- _Work to complete_: Every line of the material below must be repeated exactly.

....

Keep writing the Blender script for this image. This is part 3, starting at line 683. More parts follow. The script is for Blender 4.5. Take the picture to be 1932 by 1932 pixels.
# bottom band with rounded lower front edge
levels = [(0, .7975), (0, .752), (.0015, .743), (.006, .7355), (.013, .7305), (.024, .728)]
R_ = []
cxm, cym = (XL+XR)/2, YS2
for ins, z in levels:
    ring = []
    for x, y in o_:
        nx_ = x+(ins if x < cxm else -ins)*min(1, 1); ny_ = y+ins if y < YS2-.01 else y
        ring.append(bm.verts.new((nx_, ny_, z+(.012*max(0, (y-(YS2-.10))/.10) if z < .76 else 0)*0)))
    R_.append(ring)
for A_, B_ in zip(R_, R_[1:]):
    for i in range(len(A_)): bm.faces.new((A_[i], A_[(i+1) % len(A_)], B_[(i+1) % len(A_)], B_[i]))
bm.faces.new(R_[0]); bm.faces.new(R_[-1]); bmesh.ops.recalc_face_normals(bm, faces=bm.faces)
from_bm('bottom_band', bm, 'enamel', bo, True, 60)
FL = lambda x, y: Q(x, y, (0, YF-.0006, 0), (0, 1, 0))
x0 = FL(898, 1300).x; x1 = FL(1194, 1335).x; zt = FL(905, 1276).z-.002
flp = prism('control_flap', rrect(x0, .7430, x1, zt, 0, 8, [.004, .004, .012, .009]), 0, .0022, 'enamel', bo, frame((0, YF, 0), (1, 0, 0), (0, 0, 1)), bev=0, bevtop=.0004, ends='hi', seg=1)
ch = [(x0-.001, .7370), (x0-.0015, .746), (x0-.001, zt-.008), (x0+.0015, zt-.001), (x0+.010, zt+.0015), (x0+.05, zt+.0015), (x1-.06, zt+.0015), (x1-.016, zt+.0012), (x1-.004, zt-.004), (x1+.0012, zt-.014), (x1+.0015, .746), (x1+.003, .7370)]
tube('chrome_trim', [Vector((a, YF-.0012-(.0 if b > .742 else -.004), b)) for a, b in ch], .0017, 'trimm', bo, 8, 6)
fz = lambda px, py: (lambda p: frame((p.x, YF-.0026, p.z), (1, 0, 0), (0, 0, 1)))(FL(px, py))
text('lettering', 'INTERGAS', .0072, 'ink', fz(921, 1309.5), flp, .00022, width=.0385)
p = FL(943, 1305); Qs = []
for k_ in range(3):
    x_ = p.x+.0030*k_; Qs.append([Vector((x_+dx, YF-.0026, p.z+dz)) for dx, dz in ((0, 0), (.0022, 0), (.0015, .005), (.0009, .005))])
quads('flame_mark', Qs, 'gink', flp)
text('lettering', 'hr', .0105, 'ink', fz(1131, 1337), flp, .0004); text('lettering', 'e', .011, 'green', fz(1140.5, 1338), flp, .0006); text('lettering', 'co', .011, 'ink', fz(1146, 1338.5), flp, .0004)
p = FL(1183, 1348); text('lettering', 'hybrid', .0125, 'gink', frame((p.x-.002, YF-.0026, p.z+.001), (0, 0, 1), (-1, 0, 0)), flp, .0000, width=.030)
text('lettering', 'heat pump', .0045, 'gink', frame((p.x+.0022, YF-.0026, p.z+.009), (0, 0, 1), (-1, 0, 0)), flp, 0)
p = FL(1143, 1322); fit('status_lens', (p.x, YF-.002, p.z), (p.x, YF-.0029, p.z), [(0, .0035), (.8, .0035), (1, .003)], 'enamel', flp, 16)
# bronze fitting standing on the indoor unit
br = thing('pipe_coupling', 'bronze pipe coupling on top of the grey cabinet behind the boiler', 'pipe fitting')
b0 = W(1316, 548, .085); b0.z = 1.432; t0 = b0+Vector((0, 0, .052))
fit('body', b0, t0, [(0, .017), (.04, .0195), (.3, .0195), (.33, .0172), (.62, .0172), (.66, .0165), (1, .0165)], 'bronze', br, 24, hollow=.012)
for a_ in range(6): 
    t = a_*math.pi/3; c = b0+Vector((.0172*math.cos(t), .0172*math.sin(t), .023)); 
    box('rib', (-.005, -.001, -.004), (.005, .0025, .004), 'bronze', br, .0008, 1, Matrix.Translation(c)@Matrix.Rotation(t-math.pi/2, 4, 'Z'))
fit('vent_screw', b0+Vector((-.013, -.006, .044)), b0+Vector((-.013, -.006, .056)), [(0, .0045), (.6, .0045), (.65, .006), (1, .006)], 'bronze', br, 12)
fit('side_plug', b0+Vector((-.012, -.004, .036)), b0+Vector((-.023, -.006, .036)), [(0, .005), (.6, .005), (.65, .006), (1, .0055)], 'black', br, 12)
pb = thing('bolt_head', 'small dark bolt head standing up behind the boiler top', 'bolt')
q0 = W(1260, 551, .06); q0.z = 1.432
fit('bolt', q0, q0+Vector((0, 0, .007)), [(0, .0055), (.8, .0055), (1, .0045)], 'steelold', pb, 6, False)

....

- _Finished task_:
Keep writing the Blender script for this image. This is part 3, starting at line 683. More parts follow. The script is for Blender 4.5. Take the picture to be 1932 by 1932 pixels.
# bottom band with rounded lower front edge
levels = [(0, .7975), (0, .752), (.0015, .743), (.006, .7355), (.013, .7305), (.024, .728)]
R_ = []
cxm, cym = (XL+XR)/2, YS2
for ins, z in levels:
    ring = []
    for x, y in o_:
        nx_ = x+(ins if x < cxm else -ins)*min(1, 1); ny_ = y+ins if y < YS2-.01 else y
        ring.append(bm.verts.new((nx_, ny_, z+(.012*max(0, (y-(YS2-.10))/.10) if z < .76 else 0)*0)))
    R_.append(ring)
for A_, B_ in zip(R_, R_[1:]):
    for i in range(len(A_)): bm.faces.new((A_[i], A_[(i+1) % len(A_)], B_[(i+1) % len(A_)], B_[i]))
bm.faces.new(R_[0]); bm.faces.new(R_[-1]); bmesh.ops.recalc_face_normals(bm, faces=bm.faces)
from_bm('bottom_band', bm, 'enamel', bo, True, 60)
FL = lambda x, y: Q(x, y, (0, YF-.0006, 0), (0, 1, 0))
x0 = FL(898, 1300).x; x1 = FL(1194, 1335).x; zt = FL(905, 1276).z-.002
flp = prism('control_flap', rrect(x0, .7430, x1, zt, 0, 8, [.004, .004, .012, .009]), 0, .0022, 'enamel', bo, frame((0, YF, 0), (1, 0, 0), (0, 0, 1)), bev=0, bevtop=.0004, ends='hi', seg=1)
ch = [(x0-.001, .7370), (x0-.0015, .746), (x0-.001, zt-.008), (x0+.0015, zt-.001), (x0+.010, zt+.0015), (x0+.05, zt+.0015), (x1-.06, zt+.0015), (x1-.016, zt+.0012), (x1-.004, zt-.004), (x1+.0012, zt-.014), (x1+.0015, .746), (x1+.003, .7370)]
tube('chrome_trim', [Vector((a, YF-.0012-(.0 if b > .742 else -.004), b)) for a, b in ch], .0017, 'trimm', bo, 8, 6)
fz = lambda px, py: (lambda p: frame((p.x, YF-.0026, p.z), (1, 0, 0), (0, 0, 1)))(FL(px, py))
text('lettering', 'INTERGAS', .0072, 'ink', fz(921, 1309.5), flp, .00022, width=.0385)
p = FL(943, 1305); Qs = []
for k_ in range(3):
    x_ = p.x+.0030*k_; Qs.append([Vector((x_+dx, YF-.0026, p.z+dz)) for dx, dz in ((0, 0), (.0022, 0), (.0015, .005), (.0009, .005))])
quads('flame_mark', Qs, 'gink', flp)
text('lettering', 'hr', .0105, 'ink', fz(1131, 1337), flp, .0004); text('lettering', 'e', .011, 'green', fz(1140.5, 1338), flp, .0006); text('lettering', 'co', .011, 'ink', fz(1146, 1338.5), flp, .0004)
p = FL(1183, 1348); text('lettering', 'hybrid', .0125, 'gink', frame((p.x-.002, YF-.0026, p.z+.001), (0, 0, 1), (-1, 0, 0)), flp, .0000, width=.030)
text('lettering', 'heat pump', .0045, 'gink', frame((p.x+.0022, YF-.0026, p.z+.009), (0, 0, 1), (-1, 0, 0)), flp, 0)
p = FL(1143, 1322); fit('status_lens', (p.x, YF-.002, p.z), (p.x, YF-.0029, p.z), [(0, .0035), (.8, .0035), (1, .003)], 'enamel', flp, 16)
# bronze fitting standing on the indoor unit
br = thing('pipe_coupling', 'bronze pipe coupling on top of the grey cabinet behind the boiler', 'pipe fitting')
b0 = W(1316, 548, .085); b0.z = 1.432; t0 = b0+Vector((0, 0, .052))
fit('body', b0, t0, [(0, .017), (.04, .0195), (.3, .0195), (.33, .0172), (.62, .0172), (.66, .0165), (1, .0165)], 'bronze', br, 24, hollow=.012)
for a_ in range(6): 
    t = a_*math.pi/3; c = b0+Vector((.0172*math.cos(t), .0172*math.sin(t), .023)); 
    box('rib', (-.005, -.001, -.004), (.005, .0025, .004), 'bronze', br, .0008, 1, Matrix.Translation(c)@Matrix.Rotation(t-math.pi/2, 4, 'Z'))
fit('vent_screw', b0+Vector((-.013, -.006, .044)), b0+Vector((-.013, -.006, .056)), [(0, .0045), (.6, .0045), (.65, .006), (1, .006)], 'bronze', br, 12)
fit('side_plug', b0+Vector((-.012, -.004, .036)), b0+Vector((-.023, -.006, .036)), [(0, .005), (.6, .005), (.65, .006), (1, .0055)], 'black', br, 12)
pb = thing('bolt_head', 'small dark bolt head standing up behind the boiler top', 'bolt')
q0 = W(1260, 551, .06); q0.z = 1.432
fit('bolt', q0, q0+Vector((0, 0, .007)), [(0, .0055), (.8, .0055), (1, .0045)], 'steelold', pb, 6, False)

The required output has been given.